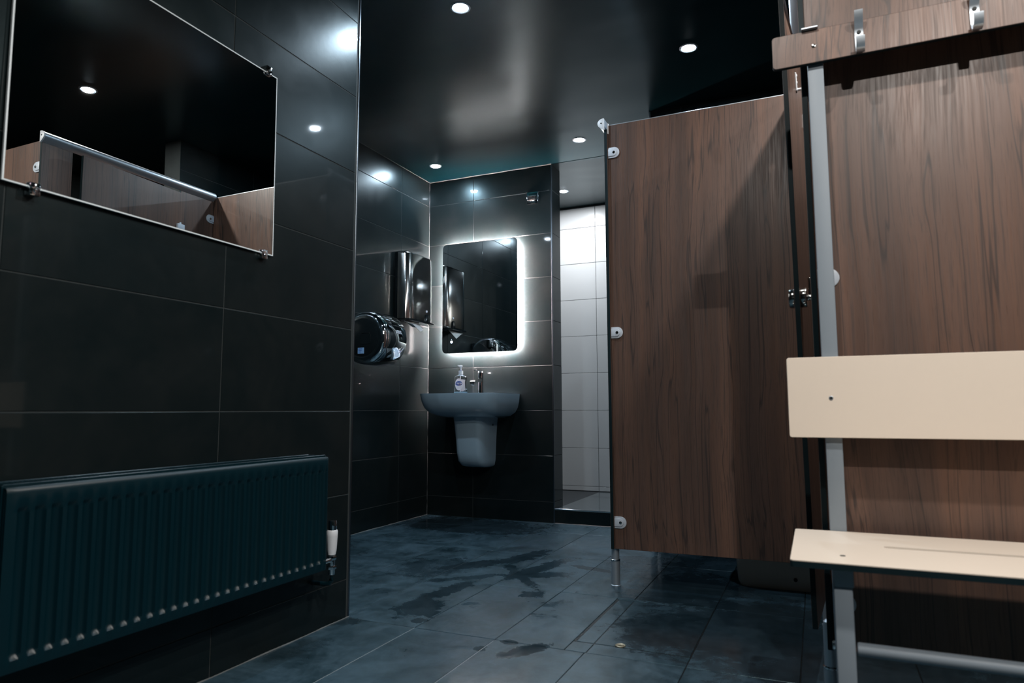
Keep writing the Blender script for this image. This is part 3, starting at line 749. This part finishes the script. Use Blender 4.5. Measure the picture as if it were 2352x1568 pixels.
# bottom face would cover the slot: keep rim only
build('seat_edge', rim, M['core'], seat, 30)
for px in (0.0175, 0.88):
    build('post', MB().box(px, px+0.037, 1.8375, 1.874, 0.0, 1.7045, 0.0025, 2), M['tube'], be)
    build('leg', MB().box(px-0.0015, px+0.0315, 1.490, 1.526, 0.0, 0.3995, 0.0025, 2), M['tube'], be)
    build('support_arm', MB().box(px, px+0.034, 1.486, 1.8370, 0.400, 0.4365, 0.0025, 2), M['tube'], be)
    for z, y in ((1.6585, 1.8220), (0.766, 1.8220)):
        s = MB().cyl((px+0.0165, y-0.0006, z), (px+0.0165, y+0.001, z), 0.0052, n=18, bev=0.0004); build('screw', s, M['steel'] if z > 1 else M['alu'], be)
        if z < 1: build('screw_socket', MB().cyl((px+0.0165, y-0.001, z), (px+0.0165, y, z), 0.0034, n=12), M['hole'], be, 0)
    build('seat_screw', MB().cyl((px+0.018, 1.535, SZ1), (px+0.018, 1.535, SZ1+0.0008), 0.0052, n=16), M['core'], be)
    build('bolt', MB().cyl((px-0.008, 1.508, 0.285), (px-0.0015, 1.508, 0.285), 0.0085, n=14, bev=0.002), M['chrome'], be)
build('stretcher', MB().cyl((0.052, 1.508, 0.283), (0.876, 1.508, 0.281), 0.0125, n=24, bev=0.004), M['tube'], be)
build('rear_stretcher', MB().cyl((0.056, 1.856, 0.258), (0.878, 1.856, 0.258), 0.0125, n=24, bev=0.004), M['tube'], be) if False else None
for px in (0.0065, 0.87):
    build('bracket', MB().box(px, px+0.039, 1.812, 1.8365, 1.7025, 1.7065, 0.0008), M['alu'], be)
# coat hooks
def strip(prof, x, w, t):
    """flat bar bent along prof [(y,z)]"""
    P = [Vector((0, y, z)) for y, z in prof]; rings = []
    for i, p in enumerate(P):
        d = (P[min(i+1, len(P)-1)]-P[max(i-1, 0)]).normalized(); nrm = Vector((0, -d.z, d.y))
        rings.append([(x-w/2, *(p+nrm*t/2).yz), (x+w/2, *(p+nrm*t/2).yz), (x+w/2, *(p-nrm*t/2).yz), (x-w/2, *(p-nrm*t/2).yz)])
    return MB().loft(rings)
YF = 1.8215
prof = [(YF-0.026, 1.715), (YF-0.024, 1.707), (YF-0.019, 1.697), (YF-0.012, 1.688), (YF-0.006, 1.681), (YF-0.003, 1.675), (YF-0.002, 1.662), (YF-0.002, 1.646),
        (YF-0.003, 1.632), (YF-0.007, 1.620), (YF-0.015, 1.612), (YF-0.026, 1.611), (YF-0.035, 1.617), (YF-0.040, 1.627), (YF-0.042, 1.640)]
h0 = build('coat_hook', strip(prof, 0.137, 0.019, 0.0035), M['alu'], be, 40)
build('screw', MB().cyl((0.137, YF-0.0062, 1.668), (0.137, YF-0.002, 1.668), 0.0048, n=16, bev=0.0005), M['hole'], h0)
hooks = [0.378, 0.62, 0.862]
for hx in hooks:
    c = copy_tree(h0, be); c.location = (hx-0.137, 0, 0)

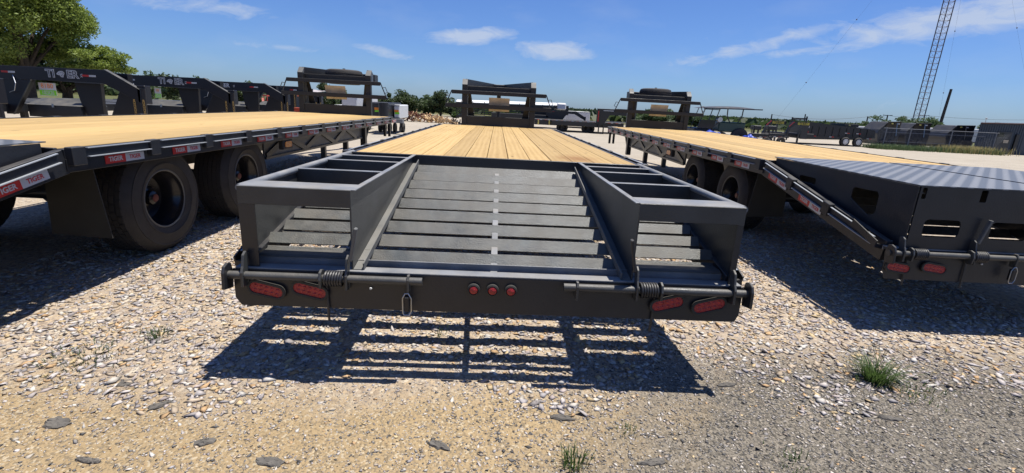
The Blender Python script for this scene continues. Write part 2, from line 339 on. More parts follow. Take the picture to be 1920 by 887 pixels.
# ------------------------------------------------------------------ ground
def fbm(x, y, s):
    return noise.noise(Vector((x * s, y * s, 3.7)))
def gh(x, y):
    return .012 * fbm(x, y, .7) + .006 * fbm(x, y, 2.3)
def axis(near, step, far):
    a = list(np.arange(-near, near + 1e-6, step)); x = near; s_ = step
    while x < far:
        s_ *= 1.25; x += s_; a.append(x); a.insert(0, -x)
    return a
xs = axis(6, .12, 2500); ys = [y + 2.5 for y in axis(5, .12, 2500)]
gv = []; gf = []
for y in ys:
    for x in xs: gv.append((x, y, gh(x, y) if abs(x) < 40 and abs(y) < 40 else 0))
nx = len(xs)
for j in range(len(ys) - 1):
    for i in range(nx - 1): gf.append((j * nx + i, j * nx + i + 1, (j + 1) * nx + i + 1, (j + 1) * nx + i))
def ground_mat():
    m, t, p = newmat('gravel ground'); n = t.nodes; l = t.links
    g = n.new('ShaderNodeNewGeometry'); sp = n.new('ShaderNodeSeparateXYZ'); l.new(g.outputs['Position'], sp.inputs[0])
    def M(op, a, b=None, c=None, clamp=False):
        q = n.new('ShaderNodeMath'); q.operation = op; q.use_clamp = clamp
        for i, v in enumerate((a, b, c)):
            if v is None: continue
            if isinstance(v, (int, float)): q.inputs[i].default_value = v
            else: l.new(v, q.inputs[i])
        return q.outputs[0]
    def noi(s_, d=5, r=.6):
        q = n.new('ShaderNodeTexNoise'); q.inputs['Scale'].default_value = s_; q.inputs['Detail'].default_value = d; q.inputs['Roughness'].default_value = r; l.new(g.outputs['Position'], q.inputs[0]); return q.outputs[0]
    def vor(s_, feat='F1'):
        q = n.new('ShaderNodeTexVoronoi'); q.inputs['Scale'].default_value = s_; q.feature = feat; l.new(g.outputs['Position'], q.inputs[0]); return q
    def MX(f, a, b, bt='MIX'):
        q = n.new('ShaderNodeMix'); q.data_type = 'RGBA'; q.blend_type = bt
        for i, v in ((0, f), (6, a), (7, b)):
            if isinstance(v, (int, float)): q.inputs[i].default_value = v
            elif isinstance(v, tuple): q.inputs[i].default_value = (*v, 1)
            else: l.new(v, q.inputs[i])
        return q.outputs[2]
    nA = noi(1.1, 6); nB = noi(3.5, 6)
    # sand: band nearest the camera left and centre ; grit: right foreground
    y = sp.outputs[1]; x = sp.outputs[0]
    yy = M('SUBTRACT', M('ADD', -.02, M('MULTIPLY', M('SUBTRACT', nA, .5), 1.1)), y)
    sandm = M('MULTIPLY', yy, 2.6, clamp=True)
    gritm = M('MULTIPLY', M('ADD', M('SUBTRACT', x, .25), M('ADD', M('MULTIPLY', M('SUBTRACT', nB, .5), 1.4), M('MULTIPLY', M('SUBTRACT', y, -.3), -.6))), 1.1, clamp=True)
    near = M('MULTIPLY', M('SUBTRACT', .55, y), 2.0, clamp=True)
    gritm = M('MULTIPLY', gritm, near)
    v1 = vor(42); v2 = vor(110)
    cr1 = n.new('ShaderNodeValToRGB'); e = cr1.color_ramp.elements
    e[0].position = 0; e[0].color = (.27, .225, .205, 1); e[1].position = 1; e[1].color = (.60, .55, .50, 1)
    k = e.new(.35); k.color = (.40, .345, .315, 1); k = e.new(.6); k.color = (.48, .39, .30, 1); k = e.new(.8); k.color = (.36, .325, .315, 1)
    sx = n.new('ShaderNodeSeparateColor'); l.new(v1.outputs['Color'], sx.inputs[0]); l.new(sx.outputs[0], cr1.inputs[0])
    s2 = n.new('ShaderNodeSeparateColor'); l.new(v2.outputs['Color'], s2.inputs[0])
    sand = MX(M('MULTIPLY', noi(30, 6, .7), 1.0), (.27, .20, .125), (.45, .36, .245))
    sand = MX(M('MULTIPLY', M('GREATER_THAN', s2.outputs[0], .72), .5), sand, (.13, .12, .11))
    sand = MX(M('MULTIPLY', M('GREATER_THAN', s2.outputs[1], .88), .6), sand, (.52, .47, .40))
    grit = MX(s2.outputs[2], (.065, .063, .062), (.27, .25, .235))
    fr = M('MULTIPLY', M('SUBTRACT', M('SQRT', M('ADD', M('MULTIPLY', x, x), M('MULTIPLY', y, y))), 5), .1, clamp=True)
    far = MX(M('MULTIPLY', noi(.6, 5), 1), (.33, .305, .29), (.43, .405, .385))
    grav = MX(fr, cr1.outputs[0], far)
    c = MX(sandm, grav, sand); c = MX(gritm, c, grit)
    c = MX(1.0, c, M('ADD', .82, M('MULTIPLY', noi(.9, 4), .36)), 'MULTIPLY')
    # country beyond the lot is grass and scrub
    dist = M('SQRT', M('ADD', M('MULTIPLY', x, x), M('MULTIPLY', y, y)))
    c = MX(M('MULTIPLY', M('SUBTRACT', dist, 42), .08, clamp=True), c, MX(noi(.03, 6), (.06, .085, .035), (.16, .15, .08)))
    c = MX(1.0, c, (.90, .85, .72), 'MULTIPLY')
    l.new(c, p.inputs['Base Color']); p.inputs['Roughness'].default_value = .95; p.inputs['Specular IOR Level'].default_value = .15
    h = M('ADD', M('MULTIPLY', v1.outputs['Distance'], -1.0), M('MULTIPLY', M('MULTIPLY', v2.outputs['Distance'], -.4), 1))
    h = M('ADD', h, M('MULTIPLY', noi(60, 5, .7), .6))
    b = n.new('ShaderNodeBump'); b.inputs['Strength'].default_value = .9; b.inputs['Distance'].default_value = .011; l.new(h, b.inputs['Height']); l.new(b.outputs[0], p.inputs['Normal'])
    return m
GROUND = ground_mat()
me = bpy.data.meshes.new('ground'); me.from_pydata(gv, [], gf); me.materials.append(GROUND); me.polygons.foreach_set('use_smooth', [True] * len(me.polygons))
tag(linkobj('ground', me), kind='structure')

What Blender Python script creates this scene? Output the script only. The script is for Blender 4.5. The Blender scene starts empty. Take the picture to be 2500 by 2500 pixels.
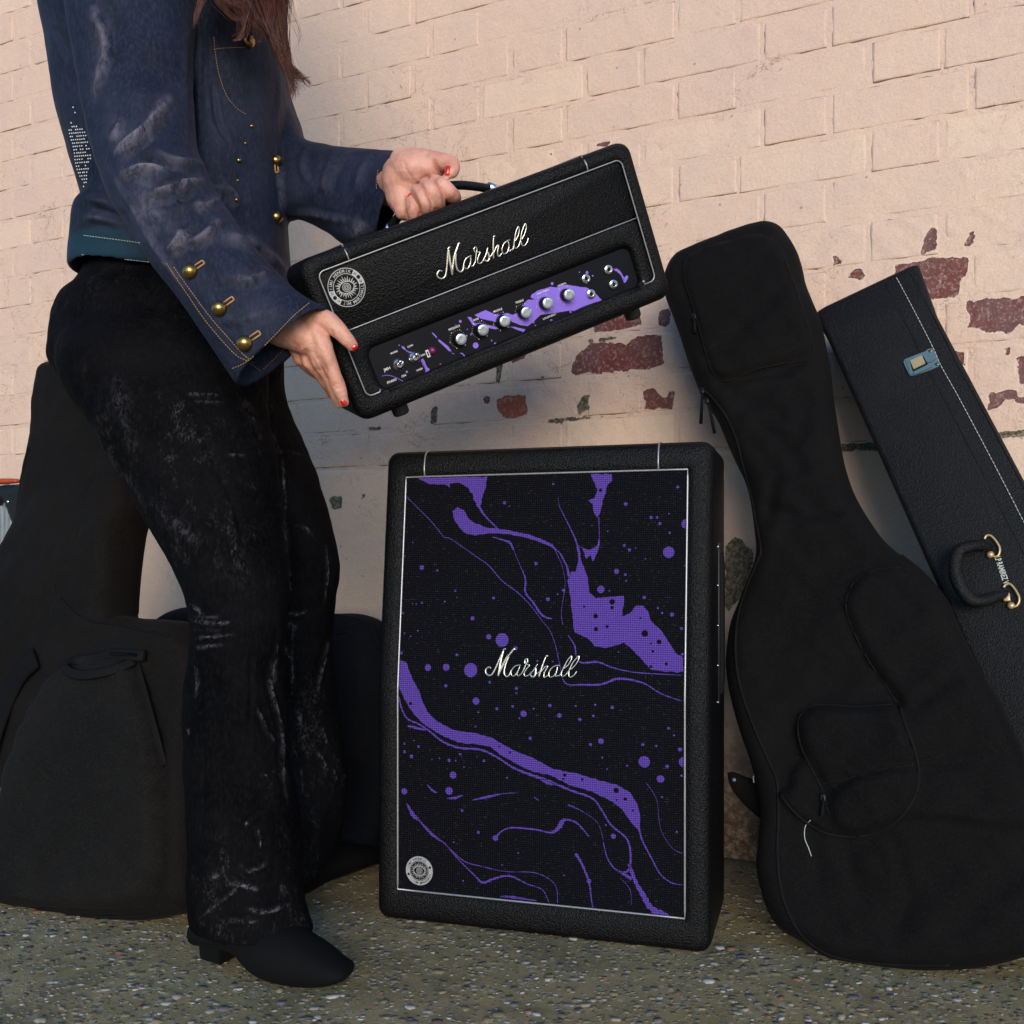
import bpy, bmesh, math, random
import numpy as np
from mathutils import Vector, Matrix
from mathutils.geometry import tessellate_polygon, delaunay_2d_cdt
from mathutils.bvhtree import BVHTree

random.seed(7); rng = np.random.default_rng(7)
SC = bpy.context.scene
COL = SC.collection
CAMH = 0.549          # camera height above the floor, metres
F = 2450.0            # focal length in photograph pixels (photo is 2500 px wide)
CX, CY = 1250.0, 1382.0

# ------------------------------------------------------------------ camera, sky, sun, exposure
cam = bpy.data.cameras.new('camera'); camo = bpy.data.objects.new('camera', cam); COL.objects.link(camo)
camo.location = (0, 0, CAMH); camo.rotation_euler = (math.radians(90), 0, 0)
cam.sensor_width = 36; cam.lens = F/2500*36; cam.shift_y = (CY-1250)/2500
cam.clip_start = 0.05; cam.clip_end = 500
SC.camera = camo
SUN_EL = math.radians(7.0); SUN_AZ_X = 0.05      # sun stands low behind the camera, a little to its right
w = bpy.data.worlds.new('World'); SC.world = w; w.use_nodes = True
nt = w.node_tree; nt.nodes.clear()
sky = nt.nodes.new('ShaderNodeTexSky'); sky.sky_type = 'NISHITA'; sky.sun_disc = False
sky.sun_elevation = SUN_EL; sky.ozone_density = 4.0; sky.dust_density = 0.3
sdir = Vector((SUN_AZ_X, -1, 0)).normalized()    # horizontal direction towards the sun
sky.sun_rotation = math.atan2(sdir.x, sdir.y)
bg = nt.nodes.new('ShaderNodeBackground'); bg.inputs[1].default_value = 0.15
wo = nt.nodes.new('ShaderNodeOutputWorld')
nt.links.new(sky.outputs[0], bg.inputs[0]); nt.links.new(bg.outputs[0], wo.inputs[0])
sl = bpy.data.lights.new('sun', 'SUN'); sl.energy = 1.5; sl.angle = math.radians(34); sl.color = (1.0, 0.90, 0.77)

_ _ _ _

▶ **YOUR OBJECTIVE**: In the entries above, count each line holding "only" and report the total and nothing more.

▶ **EXERCISE RESULT**: 2